Know thyself, and hit your deadlines
So, deadlines.
I can almost hear ominous music in my head as I type that word. They are a constant fact of life for the professional writer. They are crucial to keep everything running on schedule. And, to tell the truth, they suck.
Writing a book isn't like the due dates for homework and school projects that we grew up with, or the quick turnarounds for various tasks often required at our jobs. It isn't a matter of days or weeks (I hope!!) but months or even, in some cases, years. In a way, the task is simple--just get the words on the page--and at the same time, as we all know, it's a hugely difficult thing to pull off. The closest analogy I can think of is training for a marathon.* You have the Date; you start preparing months beforehand. You can't do it all at once or your body would break down. So you do a little bit every day, and get closer and closer until you're finally at your goal.
Yet that analogy doesn't entirely capture why deadlines are so important. The thing about writing a book is, if you are or aspire to be a traditionally published author, you're not gonna be the only person working to get your book out into the world. You have a whole team--your agent and editor, publicist and marketer, copyeditor, and so on--who need you to do your job, so they can do theirs. They need a manuscript on which to work their magic: turn it from a Word document floating around in the cloud to a beautiful book sitting pretty in bookstores across the world.
So maybe the right metaphor isn't a marathon, but a relay race, with the manuscript being the baton. Everyone in publishing has deadlines too in order to get books out the door. When writers are late, the other people in the relay race have to either push back their deadlines to reflect that, or work like crazy once they get the manuscript to hit the original date (possibly pushing other books to the back burner in the process). And that is exhausting, and the whole team is impacted. All this to say: as a writer I know deadlines are terrible, but as a publishing person I know they're necessary. And surprise, surprise, I am on one now for a first draft of a new book.
So now that I've reminded you why deadlines are important, let me share some advice for blazing through them. (Or, as is more often the case for me, limping past the finish line and hitting send at 11:58 the night before. Still counts!)
In order to complete any monumental task, I think you've got to know yourself pretty well. Know how your brain works, know your strengths and weaknesses, know what's been helpful in the past and what hasn't, and synthesize all that information into a routine that works for you and for this book. For instance, I've recently come clean to myself that I'm pretty useless in the evenings after I come home from work.
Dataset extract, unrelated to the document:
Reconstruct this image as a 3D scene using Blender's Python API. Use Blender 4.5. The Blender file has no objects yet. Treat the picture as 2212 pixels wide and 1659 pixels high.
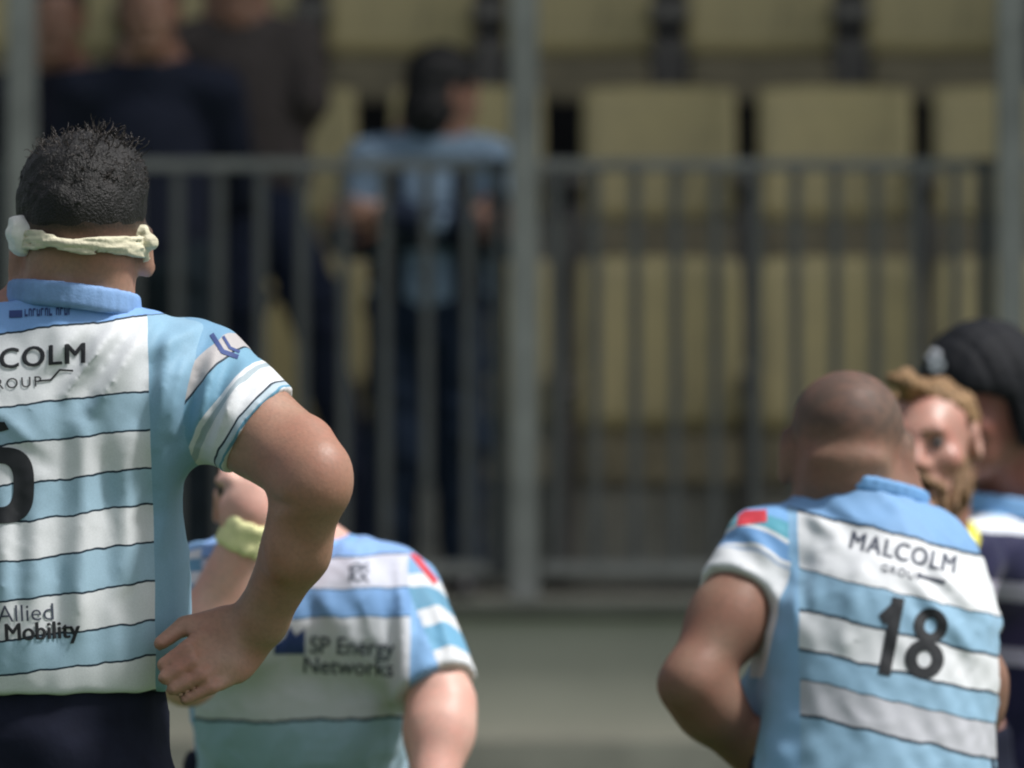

I tried--for hours every night, I'd stare at my WIP, downing tea and junk food to stay awake while eking out maybe a couple hundred uninspired words. I don't know why it took me so long to realize why it wasn't working: because at night, my brain was filled up with agenting, emails, meetings, strategy, an endless to-do list; with little room left for creative thinking. But brains are just like muscles; we can't push them endlessly without rest. Since coming to that realization, I've started spending my evenings reading, hanging out with friends or my long-suffering fiance, and sometimes even eating an actual dinner. Then I go to bed early, so I can get up at 5 or 5:30 and write before the rest of the world wakes up.
However, being honest about your shortcomings doesn't mean you can't work to develop new skill sets. In addition to being bad at writing in the evening, I'm also historically bad at writing on the road. Something about hotel rooms has always rendered me unable to focus. But in the past year I've had the enormous privilege to travel to promote my books, so I really, really truly need to learn to write on the go. I'm working on this now--experimenting, trying different things and making notes on what works. For instance, I've found that having a playlist for my WIP really helps; then no matter where I am, I can put on headphones and immediately be in the story world, the right headspace to write.
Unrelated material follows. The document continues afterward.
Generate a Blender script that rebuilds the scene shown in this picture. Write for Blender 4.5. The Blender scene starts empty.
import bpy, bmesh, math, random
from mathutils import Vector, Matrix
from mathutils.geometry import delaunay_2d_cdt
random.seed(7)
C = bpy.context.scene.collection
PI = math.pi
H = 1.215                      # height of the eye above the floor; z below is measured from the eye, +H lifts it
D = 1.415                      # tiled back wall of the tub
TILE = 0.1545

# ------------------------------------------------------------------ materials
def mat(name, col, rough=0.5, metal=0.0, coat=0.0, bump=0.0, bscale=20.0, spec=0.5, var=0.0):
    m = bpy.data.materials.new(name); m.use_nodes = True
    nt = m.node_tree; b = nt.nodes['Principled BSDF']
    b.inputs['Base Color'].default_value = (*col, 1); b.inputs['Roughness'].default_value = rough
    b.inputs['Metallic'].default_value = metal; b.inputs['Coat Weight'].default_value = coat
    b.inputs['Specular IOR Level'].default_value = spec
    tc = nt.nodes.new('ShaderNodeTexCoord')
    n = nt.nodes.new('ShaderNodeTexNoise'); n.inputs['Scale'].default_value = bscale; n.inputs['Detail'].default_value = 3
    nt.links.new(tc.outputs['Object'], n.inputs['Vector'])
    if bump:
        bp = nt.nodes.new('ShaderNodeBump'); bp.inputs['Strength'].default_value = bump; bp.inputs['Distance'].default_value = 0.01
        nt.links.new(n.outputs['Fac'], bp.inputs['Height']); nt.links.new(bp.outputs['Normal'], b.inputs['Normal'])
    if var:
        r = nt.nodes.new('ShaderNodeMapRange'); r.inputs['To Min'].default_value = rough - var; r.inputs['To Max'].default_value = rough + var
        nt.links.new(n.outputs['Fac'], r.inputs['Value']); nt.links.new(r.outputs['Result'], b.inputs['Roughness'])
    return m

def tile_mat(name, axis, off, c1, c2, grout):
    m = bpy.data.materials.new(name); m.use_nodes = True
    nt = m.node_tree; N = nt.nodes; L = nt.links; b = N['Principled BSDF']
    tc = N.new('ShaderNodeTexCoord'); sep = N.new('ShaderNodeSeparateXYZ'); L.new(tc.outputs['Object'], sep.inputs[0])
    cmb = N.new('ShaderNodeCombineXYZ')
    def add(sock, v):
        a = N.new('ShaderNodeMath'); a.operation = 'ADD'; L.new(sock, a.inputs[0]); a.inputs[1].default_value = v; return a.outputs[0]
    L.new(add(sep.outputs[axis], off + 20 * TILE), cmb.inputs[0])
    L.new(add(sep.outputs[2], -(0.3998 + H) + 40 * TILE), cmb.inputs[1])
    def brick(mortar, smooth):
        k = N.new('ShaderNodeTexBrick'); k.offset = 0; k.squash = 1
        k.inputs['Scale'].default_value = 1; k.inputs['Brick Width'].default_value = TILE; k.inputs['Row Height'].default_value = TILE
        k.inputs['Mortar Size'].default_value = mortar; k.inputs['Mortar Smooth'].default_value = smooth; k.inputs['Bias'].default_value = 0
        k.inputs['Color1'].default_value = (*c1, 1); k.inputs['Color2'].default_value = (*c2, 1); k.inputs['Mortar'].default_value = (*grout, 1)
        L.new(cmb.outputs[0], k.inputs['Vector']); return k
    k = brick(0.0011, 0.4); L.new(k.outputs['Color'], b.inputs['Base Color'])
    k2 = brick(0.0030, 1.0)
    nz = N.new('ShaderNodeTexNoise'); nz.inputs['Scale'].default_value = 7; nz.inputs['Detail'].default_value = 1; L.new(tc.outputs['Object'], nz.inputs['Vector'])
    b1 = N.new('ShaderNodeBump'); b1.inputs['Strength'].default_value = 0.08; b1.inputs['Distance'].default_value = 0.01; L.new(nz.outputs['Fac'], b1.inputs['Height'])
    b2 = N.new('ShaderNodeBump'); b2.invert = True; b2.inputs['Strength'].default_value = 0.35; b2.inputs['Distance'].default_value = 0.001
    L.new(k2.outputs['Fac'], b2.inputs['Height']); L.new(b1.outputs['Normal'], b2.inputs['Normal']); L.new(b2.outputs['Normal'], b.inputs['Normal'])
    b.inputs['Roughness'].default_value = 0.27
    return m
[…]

When you're building your kick-butt deadline-smashing writing routine, do a little self-examination first. Where you're falling short of your writing goals, is it because you are a human being who needs rest, or is it because you haven't formed a writing habit yet? If it's the former, forgive yourself and revise your routine the same way you're revising that novel. No one can be productive 100% of the time, and nor should we--life is about living, even on a deadline. This is the time to seek support from your publishing team, friends, and family, and be transparent with them and with yourself about what you need.
If it's the latter, though, you know the drill: butt in chair, hands on keyboard. I love this Neil Gaiman quote: “This is how you do it: you sit down at the keyboard and you put one word after another until it's done. It's that easy, and that hard.”
*Take this with a grain of salt, as I have absolutely never trained for a marathon.